En résumé, l'image qui se dessine pour la formation des planètes de notre système solaire, c'est une formation dans trois zones bien délimitées entre elles, et avec très peu de contacts. Comme de nombreux disques protoplanétaires qui sont observés de plus en plus couramment, le Soleil se serait entouré de trois disques de poussière de taille différente séparés par des interstices. Chacun d'eux aurait produit ses planétésimaux qui, par fusions successives auraient mené en moins d'un million d'années aux planètes rocheuses dans la région interne, aux planètes géantes au centre et aux planètes glacées et aux petits corps à l'extérieur.
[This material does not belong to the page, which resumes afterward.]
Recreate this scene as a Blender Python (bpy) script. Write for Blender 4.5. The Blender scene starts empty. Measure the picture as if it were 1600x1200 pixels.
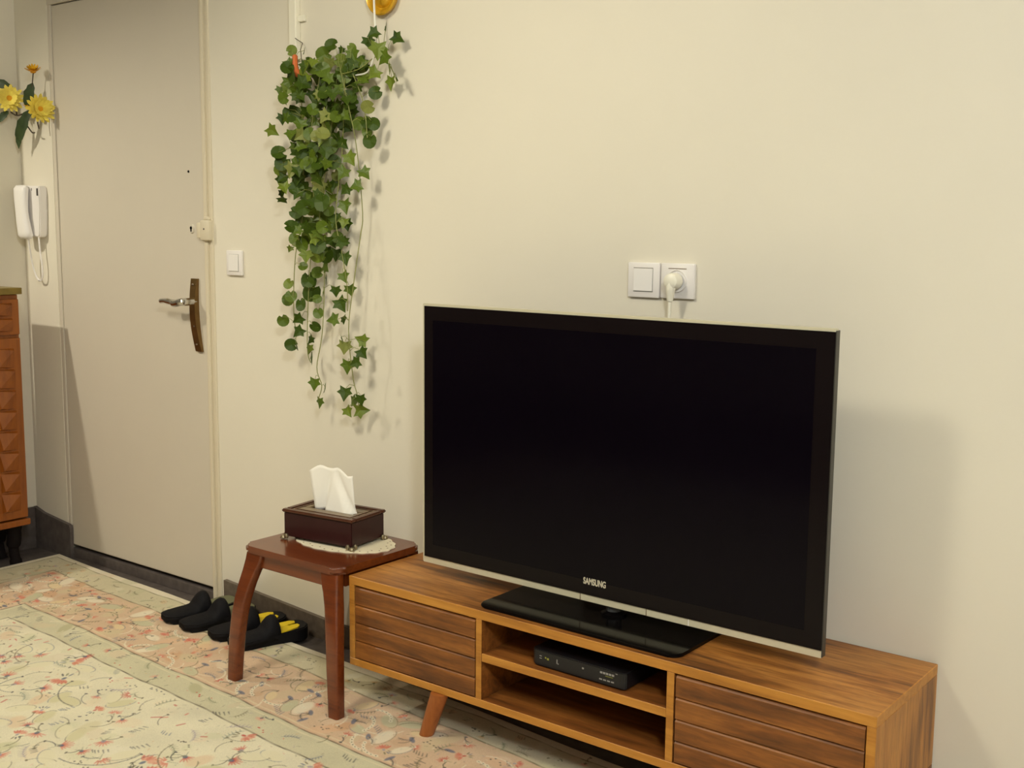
import bpy, bmesh, math, random
import numpy as np
from mathutils import Vector, Matrix, Euler, Quaternion
random.seed(7)
SC = bpy.context.scene
COL = SC.collection
PI = math.pi

# ---------------------------------------------------------------- camera, world, lights, exposure
cam_d = bpy.data.cameras.new('camera')
cam_d.sensor_width = 36.0
cam_d.lens = 1813.04 / 1600 * 36
cam_d.clip_start = 0.05
cam = bpy.data.objects.new('camera', cam_d)
COL.objects.link(cam)
RT = Vector((0.787893, 0.615745, 0.009149))
UP = Vector((-0.088459, 0.098463, 0.991201))
FW = Vector((-0.609426, 0.781769, -0.132046))
cam.matrix_world = Matrix(((RT.x, UP.x, -FW.x, 4.301584), (RT.y, UP.y, -FW.y, -2.406047), (RT.z, UP.z, -FW.z, 1.276013), (0, 0, 0, 1)))
SC.camera = cam

wd = bpy.data.worlds.new('world')
SC.world = wd
wd.use_nodes = True
wd.node_tree.nodes['Background'].inputs[0].default_value = (0.9, 0.85, 0.75, 1)
wd.node_tree.nodes['Background'].inputs[1].default_value = 0.05

def lamp(name, loc, power, color, radius):
    d = bpy.data.lights.new(name, 'POINT')
    d.energy = power; d.color = color; d.shadow_soft_size = radius
    o = bpy.data.objects.new(name, d); o.location = loc
    COL.objects.link(o)
    return o
def downlight(name, loc, aim, power, color, radius, half, blend=1.0):
    d = bpy.data.lights.new(name, 'SPOT')
    d.energy = power; d.color = color; d.shadow_soft_size = radius
    d.spot_size = math.radians(half * 2); d.spot_blend = blend
    o = bpy.data.objects.new(name, d); o.location = loc
    o.rotation_euler = (Vector(aim) - Vector(loc)).to_track_quat('-Z', 'Y').to_euler()
    COL.objects.link(o)
    return o
downlight('hall_lamp', (-0.04, -1.5, 2.42), (0.80, 0.0, 0.0), 97, (1.0, 0.93, 0.765), 0.035, 46)
downlight('ceiling_lamp', (2.15, -1.75, 2.5), (2.4, 0.0, -0.1), 88, (1.0, 0.925, 0.73), 0.19, 62)
lamp('right_fill_light', (4.9, -2.55, 2.6), 130, (0.94, 0.985, 1.03), 0.16)  # unseen fill light, added to brighten the right side of the room

SC.view_settings.view_transform = 'Standard'
SC.view_settings.look = 'None'
SC.view_settings.gamma = 1.0
SC.view_settings.use_curve_mapping = False
SC.view_settings.exposure = 0.0

# ---------------------------------------------------------------- materials
def lin(c):
    r = []
    for v in c[:3]:
        v = v / 255.0
        r.append(v / 12.92 if v <= 0.04045 else ((v + 0.055) / 1.055) ** 2.4)
    return (r[0], r[1], r[2], 1.0)

def new_mat(name):
    m = bpy.data.materials.new(name); m.use_nodes = True
    return m, m.node_tree.nodes, m.node_tree.links, m.node_tree.nodes['Principled BSDF']

def plain(name, c, rough=0.5, metal=0.0, spec=0.5, var=0.0, vscale=8.0, bump=0.0, bscale=200.0, coat=0.0, trans=0.0):
    m, N, L, B = new_mat(name)
    B.inputs['Roughness'].default_value = rough
    B.inputs['Metallic'].default_value = metal
    B.inputs['Specular IOR Level'].default_value = spec
    B.inputs['Coat Weight'].default_value = coat
    B.inputs['Transmission Weight'].default_value = trans
    col = lin(c)
    tc = N.new('ShaderNodeTexCoord')
    if var > 0:
        nz = N.new('ShaderNodeTexNoise'); nz.inputs['Scale'].default_value = vscale; nz.inputs['Detail'].default_value = 5
        L.new(tc.outputs['Object'], nz.inputs['Vector'])
        rp = N.new('ShaderNodeValToRGB')
        rp.color_ramp.elements[0].position = 0.3; rp.color_ramp.elements[1].position = 0.7
        rp.color_ramp.elements[0].color = tuple(v * (1 - var) for v in col[:3]) + (1,)
        rp.color_ramp.elements[1].color = tuple(min(1, v * (1 + var)) for v in col[:3]) + (1,)
        L.new(nz.outputs['Fac'], rp.inputs[0]); L.new(rp.outputs[0], B.inputs['Base Color'])
    else:
        B.inputs['Base Color'].default_value = col
    if bump > 0:
        n2 = N.new('ShaderNodeTexNoise'); n2.inputs['Scale'].default_value = bscale; n2.inputs['Detail'].default_value = 3
        L.new(tc.outputs['Object'], n2.inputs['Vector'])
        bp = N.new('ShaderNodeBump'); bp.inputs['Strength'].default_value = bump; bp.inputs['Distance'].default_value = 0.002
        L.new(n2.outputs['Fac'], bp.inputs['Height']); L.new(bp.outputs[0], B.inputs['Normal'])
    return m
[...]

La forte masse de Jupiter aurait ensuite très rapidement empêché la migration de matériaux de l'anneau externe vers la zone interne du système solaire. 

Sources

Terrestrial planet formation from lost inner solar system material
Christoph Burkhardt et al.
Science Advances Vol 7, Issue 52 (22 Dec 2021)

Planetesimal rings as the cause of the Solar System’s planetary architecture
Andre Izidoro et al.
Nature Astronomy (30 december 2021)

Contemporary formation of early Solar System planetesimals at two distinct radial locations
A. Morbidelli et al.
Nature Astronomy (22 december 2021)


Illustration

1. Disques protoplanétaires imagés par ALMA (Nienke van der Marel et al.)
2. Premier exemple de disque protoplanétaire formant des anneaux, autour de HL Tau, détecté par ALMA en 2014 (ALMA (ESO/NAOJ/NRAO))

2 commentaires :

ATDB.aero a dit…

Merci, mais comment réconcilier ces nouveaux modèles avec le modèle de Nice et le "Big Tack" ? J'avoue avoir du mal à comprendre la chronologie, surtout si l'on ajoute la contrainte de devoir expliquer le Late Heavy Bombardment 400 à 800 millions d'années plus tard. Des idées ?

Dr Eric Simon a dit…

Justement, on ne le reconcilie pas. Ce modèle de formation se substituerait au modèle de Nice. On peut noter un point amusant : Alessandro Morbidelli qui était partie prenante dans le modèle de Nice, a participé à deux de ces nouveaux articlés.